Natalia, que así se llamaba la Dulcinea de nuestro poeta particular, era una chica bastante interesante. Y no lo digo en el plano físico, aunque era un rato guapa, sino en su forma de ser. La chavala era bastante empollona, sí, pero también una adicta al cine y a las novelas de guerra (¡eso era lo nunca visto en nuestra pandilla!), y como tenía un primo que trabajaba en la base americana de Rota, incluso se veía las pelis con varios meses de antelación y en versión original, eso cuando las películas no eran estrenos mundiales, claro, como que el emule no existía. Todos hablamos con Natalia aquella noche, y con sus amigas, aunque éstas eran bastante sositas y nos miraban con cara de disgusto (no sé si por aquello de mirar fijamente sus escotes). Augusto estaba encantado, podía oír en su mente las campanas de boda, y no paraba de decirnos a todos, cuando ella no prestaba atención, lo maravillosa que era. Sin embargo, pronto se hizo evidente de que aquella hermosa cinéfila no tenía mucho interés en Augusto, al menos no tal y como él habría deseado. De hecho, sus miradas, su conversación y sus bromas rápidamente se centraron en el Cubano. En una de estas que fuimos a orinar, el Cubano me interrogó con cierto temor en la voz: “¿Crees que debería intentar algo con ella?” “¡Hombre, pero si la tienes a huevo! Yo no sé a qué esperas para perderte unos minutos con ella.” “Anda, como si yo no quisiera… ¿pero qué hacemos con Augusto?” “De este me encargo yo” le aseguré. Puedo asegurar que, de haber tenido alguna oportunidad, nunca habría intentado quitar de en medio a Augusto. Pero seamos sinceros, él ligaba tan poco como yo (con la diferencia que yo no me solía fijar en ninguna chica, y él en casi todas), y las posibilidades de que Natalia acabase entre sus brazos eran prácticamente nulas. Por lo tanto, me acerqué a nuestro querido poeta e intenté alejarle con la excusa de que teníamos que comprar hielo. No obstante, oliéndose algo, se zafó de mí y de mi requerimiento, y se pegó al Cubano como si en ello le fuese la vida. Comenzó en ese momento un duelo absurdo entre ambos.
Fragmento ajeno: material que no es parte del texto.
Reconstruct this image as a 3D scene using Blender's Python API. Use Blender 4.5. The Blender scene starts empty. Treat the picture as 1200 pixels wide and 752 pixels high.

El Cubano, a la primera que podía intentaba alejarse con aquella chica que tanto caso le hacía; Augusto, como si fuera una sombra, no le dejaba ni medio metro de espacio.
Al final de la noche, cuando Natalia se marchó, pidió con falsa inocencia que alguno de nosotros la acompañara. Como miraba directamente a nuestro amigo el Cubano, todos dijimos que no podíamos, que teníamos sueño, que llegábamos tarde… todos menos el Cubano y Augusto. Así, los tres con cara de disgusto (¡aunque por distintas razones!) llegaron a casa de ella, se dieron dos besos de buenas noches, y ella se fue escaleras arriba.
A la mañana siguiente, el Cubano me llamó: “Ayer nada, como un sabueso el muy cabrón.” “¡Haberle dicho algo!” le reprendí. “¿Pero qué le voy a decir? ¡Si el pobre no se come nunca nada!” “Ya, pero es que era el perro del hortelano, que jode pero no te deja joder.” “Jose, pues lo peor de todo es que he soñado con ella.” “¿Y eso qué tiene de malo?” “¡Que seguía apareciendo Augusto!”
Nuestro perro del hortelano particular no volvió a presentarnos a ninguna de sus amadas hasta bien entrado el curso. Por supuesto, eso no ayudó a que ligara más.